MG: We hold a weekly slot for a longer 90 minute team meeting. We don’t use it every week, but in the past, I’ve used it to share an update after a board meeting, or to talk about a company value that I’m focused on. It’s kind of an all-hands like format – the purpose is to make sure everyone knows what’s going on and can hear in some depth about a topic and then to discuss that and whatever else is on people’s minds.


Do you do interviews remote? Do you have any tips for hiring someone virtually without ever meeting in person?

JM: You need to make decisions quickly and not leave people hanging. Involving a few hiring managers in the process can help assess a candidate (and try to group multiple people in one video call so the candidate is not having too many 1:1 convos), but the decision comes down to you. I ask myself “did I learn a lot from talking with this person?” and even “did I enjoy the conversation?” If you felt the conversation was like pulling teeth or wasn’t a flowing dialog, that’s telling.
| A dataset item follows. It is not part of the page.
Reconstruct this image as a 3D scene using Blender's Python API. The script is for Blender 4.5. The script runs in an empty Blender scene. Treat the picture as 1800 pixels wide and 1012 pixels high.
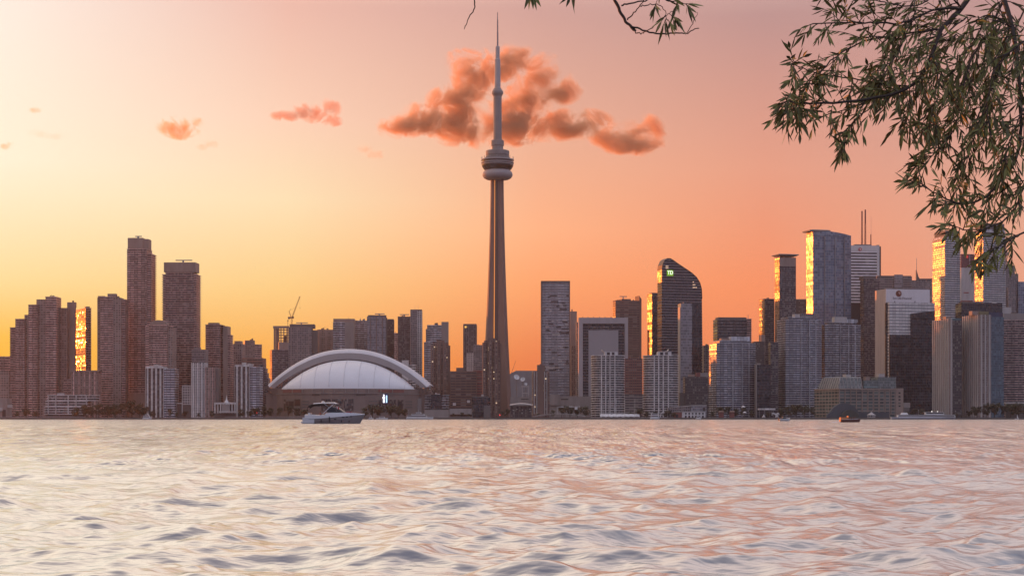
import bpy, bmesh, math, random
import numpy as np
from mathutils import Vector, Matrix
random.seed(7)
RNG = np.random.default_rng(11)
R = math.radians
PI = math.pi
scn = bpy.context.scene
col = scn.collection

# ------------------------------------------------------------------ camera
F = 2797.0           # focal length in photo pixels (photo is 1800 x 1012)
H = 1.4              # eye height above the water, metres
HY = 734.5           # photo row of the horizon
cam_d = bpy.data.cameras.new('camera')
cam = bpy.data.objects.new('camera', cam_d)
col.objects.link(cam)
cam.location = (0, 0, H)
cam.rotation_euler = (R(90), 0, 0)
cam_d.sensor_width = 36.0
cam_d.lens = F / 1800 * 36.0
cam_d.shift_y = (HY - 506) / 1800.0
cam_d.clip_start = 0.1
cam_d.clip_end = 40000
scn.camera = cam

# ------------------------------------------------------------------ world, sun, exposure
SUN_AZ, SUN_EL = -45.0, 3.6      # degrees; azimuth measured from the view axis, left is negative
def lin(c):
    out = []
    for v in c[:3]:
        v = v / 255.0
        out.append(v / 12.92 if v <= 0.04045 else ((v + 0.055) / 1.055) ** 2.4)
    return out

scn.view_settings.view_transform = 'Standard'
scn.view_settings.look = 'None'
scn.view_settings.gamma = 1
scn.view_settings.exposure = 0.0
scn.cycles.use_denoising = True
try:
    scn.cycles.denoiser = 'OPENIMAGEDENOISE'
    scn.cycles.denoising_prefilter = 'ACCURATE'
except Exception:
    pass
scn.cycles.max_bounces = 6
scn.cycles.diffuse_bounces = 2
scn.cycles.glossy_bounces = 3
scn.cycles.transmission_bounces = 2
scn.cycles.volume_bounces = 2
scn.cycles.transparent_max_bounces = 8
scn.cycles.caustics_reflective = False
scn.cycles.caustics_refractive = False
scn.cycles.sample_clamp_indirect = 4.0

world = bpy.data.worlds.new('World')
scn.world = world
world.use_nodes = True
wn = world.node_tree
wn.nodes.clear()

def nd(nt, kind, ins=None, **props):
    n = nt.nodes.new('ShaderNode' + kind)
    for k, v in props.items():
        setattr(n, k, v)
    if ins:
        for k, v in ins.items():
            s = n.inputs[k]
            if isinstance(v, bpy.types.NodeSocket):
                nt.links.new(v, s)
            else:
                s.default_value = v
    return n
def mth(nt, op, a, b=0.0, c=0.0, clamp=False):
    n = nd(nt, 'Math', {0: a, 1: b, 2: c}, operation=op)
    n.use_clamp = clamp
    return n.outputs[0]
def mixc(nt, f, a, b, mode='MIX'):
    n = nt.nodes.new('ShaderNodeMix')
    n.data_type = 'RGBA'; n.blend_type = mode
    for s, v in ((n.inputs[0], f), (n.inputs[6], a), (n.inputs[7], b)):
        if isinstance(v, bpy.types.NodeSocket): nt.links.new(v, s)
        elif s.type == 'RGBA': s.default_value = (v[0], v[1], v[2], 1)
        else: s.default_value = v
    return n.outputs[2]
def ramp(nt, fac, stops, gain=1.0):
    n = nt.nodes.new('ShaderNodeValToRGB')
    cr = n.color_ramp
    while len(cr.elements) < len(stops): cr.elements.new(0.5)
    for e, (p, c) in zip(cr.elements, stops):
        e.position = p; e.color = (c[0] * gain, c[1] * gain, c[2] * gain, 1)
    nt.links.new(fac, n.inputs[0])
    return n.outputs[0]

tc = nd(wn, 'TexCoord')
sep = nd(wn, 'SeparateXYZ', {0: tc.outputs['Generated']})
az = mth(wn, 'MULTIPLY', mth(wn, 'ARCTAN2', sep.outputs[0], sep.outputs[1]), 180 / PI)
el = mth(wn, 'MULTIPLY', mth(wn, 'ARCSINE', sep.outputs[2]), 1 / R(90.0), clamp=True)   # 0..1 over 0..90 deg
SKY = {  # azimuth of the column: elevation in degrees -> colour
 'L2': [(0, (255,176,52)), (2.7, (255,195,74)), (4.7, (260,227,160)), (8.8, (264,251,224)), (14.4, (258,246,234)), (20, (325,298,268)), (32, (315,285,260)), (46, (225,205,200)), (66, (150,142,156)), (90, (132,130,148))],
 'L1': [(0, (255,150,50)), (2, (255,172,72)), (4.7, (258,212,138)), (7.7, (259,233,188)), (10.5, (258,217,190)), (14.4, (242,192,176)), (20, (318,286,258)), (32, (305,274,252)), (46, (220,200,198)), (66, (150,142,156)), (90, (132,130,148))],
 'M':  [(0, (234,118,64)), (2, (243,131,78)), (4.7, (262,168,110)), (6.7, (264,185,137)), (10, (243,182,153)), (14.4, (213,165,156)), (20, (300,264,242)), (32, (292,260,244)), (46, (212,194,194)), (66, (150,142,156)), (90, (132,130,148))],
 'R1': [(0, (238,126,78)), (2, (244,138,90)), (4.7, (256,150,102)), (8.8, (238,163,136)), (14, (194,150,146)), (20, (272,240,228)), (32, (270,240,232)), (46, (200,186,190)), (66, (150,142,156)), (90, (132,130,148))],
 'R2': [(0, (232,146,112)), (2, (236,156,124)), (4.7, (237,165,136)), (6.8, (234,171,146)), (10, (216,162,148)), (14.4, (193,152,149)), (20, (260,232,226)), (32, (262,234,230)), (46, (196,184,190)), (66, (150,142,156)), (90, (132,130,148))],
 'S':  [(0, (255,128,26)), (5, (255,150,44)), (9, (255,178,90)), (14, (255,205,160)), (20, (325,290,255)), (32, (310,278,250)), (46, (225,205,200)), (66, (150,142,156)), (90, (132,130,148))],
 'B':  [(0, (110,112,142)), (8, (136,139,170)), (25, (184,186,214)), (52, (224,226,248)), (90, (122,124,146))],
}
def colm(k, gain=1.0):
    return ramp(wn, el, [(e / 90.0, lin(c)) for e, c in SKY[k]], gain)
def between(a0, a1):
    n = nd(wn, 'MapRange', {0: az, 1: a0, 2: a1, 3: 0.0, 4: 1.0}, interpolation_type='SMOOTHSTEP', clamp=True)
    return n.outputs[0]
def between_lin(a0, a1):
    return nd(wn, 'MapRange', {0: az, 1: a0, 2: a1, 3: 0.0, 4: 1.0}, clamp=True).outputs[0]
c = mixc(wn, between(-150, -75), colm('B'), colm('S'))
c = mixc(wn, between_lin(-32, -20), c, colm('L2'))
c = mixc(wn, between_lin(-18, -8), c, colm('L1'))
c = mixc(wn, between_lin(-8, 1), c, colm('M'))
c = mixc(wn, between_lin(1, 9), c, colm('R1'))
c = mixc(wn, between_lin(9, 18), c, colm('R2'))
c = mixc(wn, between(25, 90), c, colm('B'))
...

MG: I typically will insist on meeting someone in person before making a decision. Often, I will double-back and meet with them a second time to follow up on questions that may have come up from the other conversations. I also rely on outside functional advisors to meet someone virtually before making a decision.


What are you doing currently for our mandatory remote work to keep employees feeling connected and supported while virtual?

JM: A lot of what I mentioned above. But checking in and “asking how are you feeling?” is important. People are really stressed out right now.

MG: One change is that our daily standup has expanded to include a bit of “is everyone okay” time – checking in on how everyone is feeling and sharing a bit of news, both personal and about the overall situation we are all in right now. I’d typically avoid that kind of thing, but in this time, I think making sure everyone feels supported and able to share is important. We are good resources for each other, and it feels like we have to be extra sensitive right now.


Any parting advice for people adjusting to remote teams?

JM: For the employee: be honest with your manager. If you are struggling with remote work, talk about it, and work collaboratively to solve those challenges. For managers: get feedback and a pulse on your team often. Be proactive in creating a better remote work environment before problems arise. You’re all in this together.

MG: Avoid scheduling everything. I think when I first started working mainly remotely, the tendency was to schedule everything to make sure it happened and then my days were just back to back video meetings. You still need time to think and work and consider. The trust you’ve built with your team is still there – I try to keep us all focused on the milestones and the mission and trust each person to make things happen.